- **OBJECTIVE**:
Return only the lines running from the line with "Reconstruct this image" down to the line with "from mathutils.bvhtree import BVHTree", both included, exactly as they appear.

[A block of data]
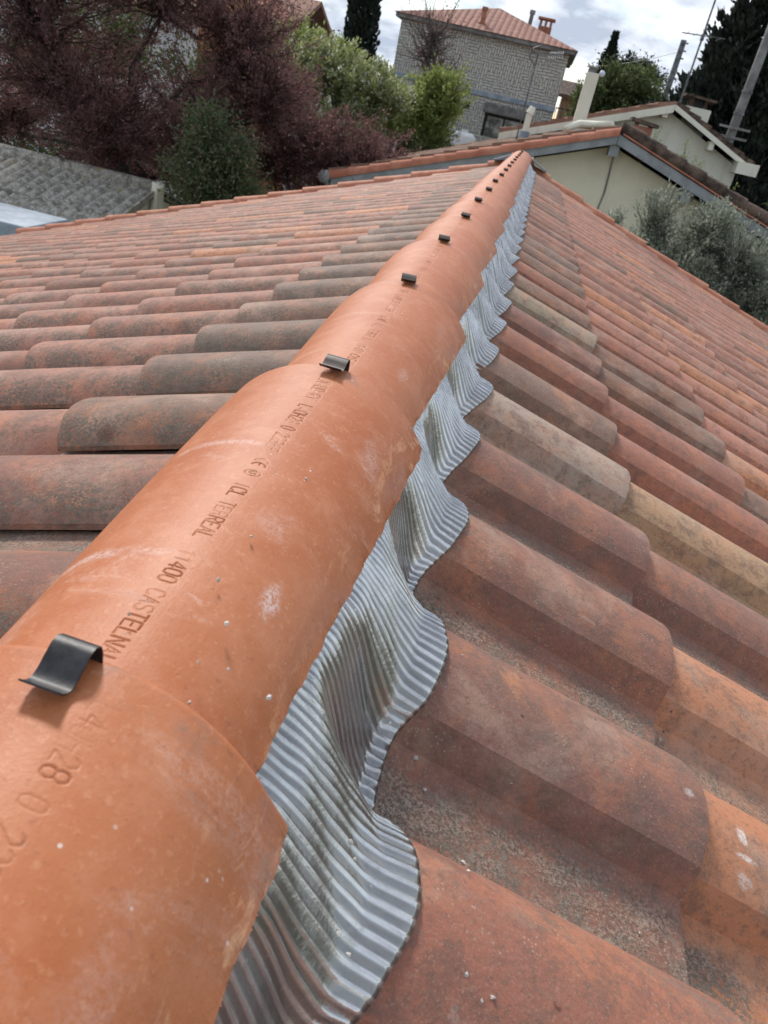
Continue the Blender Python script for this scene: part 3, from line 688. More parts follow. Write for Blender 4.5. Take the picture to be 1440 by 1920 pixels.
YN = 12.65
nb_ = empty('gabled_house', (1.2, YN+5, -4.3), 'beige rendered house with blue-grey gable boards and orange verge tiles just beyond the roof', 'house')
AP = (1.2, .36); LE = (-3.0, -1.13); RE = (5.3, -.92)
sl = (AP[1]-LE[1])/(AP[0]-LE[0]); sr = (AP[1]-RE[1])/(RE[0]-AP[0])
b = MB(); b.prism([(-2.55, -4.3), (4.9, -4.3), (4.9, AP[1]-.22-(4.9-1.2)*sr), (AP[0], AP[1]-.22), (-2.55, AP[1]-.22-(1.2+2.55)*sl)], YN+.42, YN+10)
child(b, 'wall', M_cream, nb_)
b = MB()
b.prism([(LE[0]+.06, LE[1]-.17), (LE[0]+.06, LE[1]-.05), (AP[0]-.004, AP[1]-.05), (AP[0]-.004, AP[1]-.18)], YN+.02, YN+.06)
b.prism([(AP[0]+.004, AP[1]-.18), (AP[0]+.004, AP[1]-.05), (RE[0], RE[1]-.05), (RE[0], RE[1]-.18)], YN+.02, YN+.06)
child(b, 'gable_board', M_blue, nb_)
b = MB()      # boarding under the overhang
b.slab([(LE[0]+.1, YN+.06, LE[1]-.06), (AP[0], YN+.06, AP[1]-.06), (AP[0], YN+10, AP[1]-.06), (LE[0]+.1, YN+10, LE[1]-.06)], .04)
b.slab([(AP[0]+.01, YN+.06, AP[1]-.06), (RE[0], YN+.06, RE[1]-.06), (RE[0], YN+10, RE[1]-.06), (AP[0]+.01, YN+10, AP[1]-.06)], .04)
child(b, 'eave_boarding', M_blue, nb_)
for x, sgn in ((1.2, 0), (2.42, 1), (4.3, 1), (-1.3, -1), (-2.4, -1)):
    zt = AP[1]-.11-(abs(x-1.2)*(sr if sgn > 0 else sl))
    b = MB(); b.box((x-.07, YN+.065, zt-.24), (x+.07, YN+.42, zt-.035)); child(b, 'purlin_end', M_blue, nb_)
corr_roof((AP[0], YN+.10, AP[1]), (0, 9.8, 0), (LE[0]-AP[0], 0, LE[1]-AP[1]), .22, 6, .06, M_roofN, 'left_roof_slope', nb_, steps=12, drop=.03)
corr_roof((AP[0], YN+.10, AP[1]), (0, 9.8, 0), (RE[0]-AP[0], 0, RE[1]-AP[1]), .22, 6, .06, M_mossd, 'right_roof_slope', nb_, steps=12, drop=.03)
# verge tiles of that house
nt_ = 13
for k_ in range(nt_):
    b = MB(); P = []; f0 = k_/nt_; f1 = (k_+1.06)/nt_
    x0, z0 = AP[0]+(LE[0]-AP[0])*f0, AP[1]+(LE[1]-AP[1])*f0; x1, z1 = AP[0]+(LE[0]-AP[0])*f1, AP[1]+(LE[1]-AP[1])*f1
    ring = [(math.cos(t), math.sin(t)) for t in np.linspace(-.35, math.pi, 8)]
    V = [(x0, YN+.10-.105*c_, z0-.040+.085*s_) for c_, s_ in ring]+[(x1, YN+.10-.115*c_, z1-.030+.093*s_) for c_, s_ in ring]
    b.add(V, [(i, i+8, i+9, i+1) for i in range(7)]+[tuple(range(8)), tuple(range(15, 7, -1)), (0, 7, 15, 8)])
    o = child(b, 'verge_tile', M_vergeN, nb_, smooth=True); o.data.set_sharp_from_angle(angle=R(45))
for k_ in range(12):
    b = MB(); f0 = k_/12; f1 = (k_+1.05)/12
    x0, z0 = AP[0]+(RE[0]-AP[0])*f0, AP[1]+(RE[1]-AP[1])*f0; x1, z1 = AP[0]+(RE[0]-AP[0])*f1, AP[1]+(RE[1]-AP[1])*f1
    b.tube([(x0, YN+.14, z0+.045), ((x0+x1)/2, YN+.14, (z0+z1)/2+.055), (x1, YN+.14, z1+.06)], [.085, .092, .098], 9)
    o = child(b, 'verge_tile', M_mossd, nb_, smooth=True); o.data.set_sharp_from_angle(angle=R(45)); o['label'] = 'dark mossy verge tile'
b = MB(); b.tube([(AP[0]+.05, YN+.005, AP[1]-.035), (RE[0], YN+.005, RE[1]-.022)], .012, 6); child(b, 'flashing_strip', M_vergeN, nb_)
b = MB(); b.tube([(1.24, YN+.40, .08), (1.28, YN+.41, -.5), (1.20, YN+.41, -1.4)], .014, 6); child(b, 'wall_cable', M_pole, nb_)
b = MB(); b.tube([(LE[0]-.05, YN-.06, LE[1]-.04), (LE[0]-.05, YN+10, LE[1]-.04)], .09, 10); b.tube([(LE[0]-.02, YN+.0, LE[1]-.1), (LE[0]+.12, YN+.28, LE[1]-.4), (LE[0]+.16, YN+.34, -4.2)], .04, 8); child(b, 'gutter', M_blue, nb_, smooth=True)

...

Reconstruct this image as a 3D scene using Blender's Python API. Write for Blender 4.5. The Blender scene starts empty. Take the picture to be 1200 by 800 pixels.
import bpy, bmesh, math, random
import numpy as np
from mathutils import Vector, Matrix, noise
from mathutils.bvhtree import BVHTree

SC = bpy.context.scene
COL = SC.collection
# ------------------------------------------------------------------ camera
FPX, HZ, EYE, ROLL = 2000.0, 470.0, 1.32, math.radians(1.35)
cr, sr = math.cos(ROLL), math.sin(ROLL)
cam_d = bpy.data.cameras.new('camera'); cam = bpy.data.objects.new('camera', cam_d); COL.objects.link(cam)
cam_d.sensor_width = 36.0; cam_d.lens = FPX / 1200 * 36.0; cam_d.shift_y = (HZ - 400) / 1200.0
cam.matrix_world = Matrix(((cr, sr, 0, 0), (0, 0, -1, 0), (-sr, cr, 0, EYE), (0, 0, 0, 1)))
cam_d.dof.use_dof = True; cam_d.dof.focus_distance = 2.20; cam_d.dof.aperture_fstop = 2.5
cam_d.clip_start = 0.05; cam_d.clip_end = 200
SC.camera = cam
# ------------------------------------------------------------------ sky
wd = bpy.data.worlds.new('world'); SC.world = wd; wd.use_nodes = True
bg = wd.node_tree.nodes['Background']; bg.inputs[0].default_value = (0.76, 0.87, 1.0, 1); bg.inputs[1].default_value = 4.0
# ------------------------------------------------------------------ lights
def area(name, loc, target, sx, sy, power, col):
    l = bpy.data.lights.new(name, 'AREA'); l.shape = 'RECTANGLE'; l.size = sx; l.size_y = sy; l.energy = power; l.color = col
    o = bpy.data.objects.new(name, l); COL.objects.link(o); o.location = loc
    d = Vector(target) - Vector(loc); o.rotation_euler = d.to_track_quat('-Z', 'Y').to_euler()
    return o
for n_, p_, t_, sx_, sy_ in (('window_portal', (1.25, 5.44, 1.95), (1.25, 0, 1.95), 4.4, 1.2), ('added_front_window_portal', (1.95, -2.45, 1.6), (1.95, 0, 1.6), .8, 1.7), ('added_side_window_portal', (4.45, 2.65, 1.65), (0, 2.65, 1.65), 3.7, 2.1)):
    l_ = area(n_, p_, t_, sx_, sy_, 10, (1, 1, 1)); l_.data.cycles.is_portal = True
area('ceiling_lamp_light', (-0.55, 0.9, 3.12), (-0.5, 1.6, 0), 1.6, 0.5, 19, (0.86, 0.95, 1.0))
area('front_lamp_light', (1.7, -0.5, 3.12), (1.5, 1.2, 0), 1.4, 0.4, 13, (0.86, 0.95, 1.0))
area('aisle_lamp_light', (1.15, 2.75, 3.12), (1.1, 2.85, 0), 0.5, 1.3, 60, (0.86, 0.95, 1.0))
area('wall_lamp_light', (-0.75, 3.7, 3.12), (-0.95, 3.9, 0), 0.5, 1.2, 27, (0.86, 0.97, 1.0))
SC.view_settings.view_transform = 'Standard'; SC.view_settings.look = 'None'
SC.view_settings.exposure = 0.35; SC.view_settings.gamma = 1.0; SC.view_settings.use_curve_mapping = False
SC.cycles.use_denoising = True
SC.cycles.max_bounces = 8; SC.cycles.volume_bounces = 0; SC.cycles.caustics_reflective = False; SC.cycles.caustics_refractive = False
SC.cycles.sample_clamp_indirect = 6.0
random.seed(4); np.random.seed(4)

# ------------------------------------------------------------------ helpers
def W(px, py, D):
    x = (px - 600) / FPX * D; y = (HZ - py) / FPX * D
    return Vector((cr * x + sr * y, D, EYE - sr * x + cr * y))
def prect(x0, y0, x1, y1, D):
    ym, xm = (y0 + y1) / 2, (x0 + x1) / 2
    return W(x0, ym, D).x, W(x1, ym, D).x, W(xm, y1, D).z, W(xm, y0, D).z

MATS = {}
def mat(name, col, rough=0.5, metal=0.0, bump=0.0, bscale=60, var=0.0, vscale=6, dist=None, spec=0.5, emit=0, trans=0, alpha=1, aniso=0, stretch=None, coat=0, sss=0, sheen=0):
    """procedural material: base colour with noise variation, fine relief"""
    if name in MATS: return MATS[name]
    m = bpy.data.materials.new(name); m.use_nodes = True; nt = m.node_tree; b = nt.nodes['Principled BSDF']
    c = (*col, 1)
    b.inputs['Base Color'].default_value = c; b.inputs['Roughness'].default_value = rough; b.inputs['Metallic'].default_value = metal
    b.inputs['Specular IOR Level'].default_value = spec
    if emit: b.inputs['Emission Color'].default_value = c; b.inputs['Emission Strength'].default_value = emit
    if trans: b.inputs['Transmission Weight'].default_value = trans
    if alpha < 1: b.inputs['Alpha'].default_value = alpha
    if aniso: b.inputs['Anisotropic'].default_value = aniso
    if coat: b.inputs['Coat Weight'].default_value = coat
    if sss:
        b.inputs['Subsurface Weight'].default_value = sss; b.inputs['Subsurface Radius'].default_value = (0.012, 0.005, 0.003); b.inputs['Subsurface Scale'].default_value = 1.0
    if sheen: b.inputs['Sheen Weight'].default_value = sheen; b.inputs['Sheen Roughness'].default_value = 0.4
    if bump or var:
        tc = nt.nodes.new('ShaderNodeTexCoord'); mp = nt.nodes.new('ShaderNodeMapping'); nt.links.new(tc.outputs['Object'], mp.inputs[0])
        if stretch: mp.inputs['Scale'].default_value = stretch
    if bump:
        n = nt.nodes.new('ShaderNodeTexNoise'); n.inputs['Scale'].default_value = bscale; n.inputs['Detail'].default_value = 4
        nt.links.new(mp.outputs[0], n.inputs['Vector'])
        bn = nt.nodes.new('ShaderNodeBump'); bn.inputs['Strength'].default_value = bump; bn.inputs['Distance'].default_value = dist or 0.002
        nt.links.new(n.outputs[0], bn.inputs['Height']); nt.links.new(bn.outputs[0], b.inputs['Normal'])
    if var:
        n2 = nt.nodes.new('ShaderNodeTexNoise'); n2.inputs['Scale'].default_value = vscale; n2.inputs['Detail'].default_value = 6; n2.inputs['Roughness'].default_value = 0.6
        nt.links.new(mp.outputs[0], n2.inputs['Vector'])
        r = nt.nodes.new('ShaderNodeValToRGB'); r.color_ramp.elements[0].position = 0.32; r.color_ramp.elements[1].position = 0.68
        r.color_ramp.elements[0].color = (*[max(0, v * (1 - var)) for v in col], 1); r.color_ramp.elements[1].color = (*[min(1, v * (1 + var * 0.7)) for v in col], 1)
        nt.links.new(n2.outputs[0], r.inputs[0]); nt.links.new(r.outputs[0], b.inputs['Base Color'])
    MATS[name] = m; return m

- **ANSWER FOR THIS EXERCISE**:
Reconstruct this image as a 3D scene using Blender's Python API. Write for Blender 4.5. The Blender scene starts empty. Take the picture to be 1200 by 800 pixels.
import bpy, bmesh, math, random
import numpy as np
from mathutils import Vector, Matrix, noise
from mathutils.bvhtree import BVHTree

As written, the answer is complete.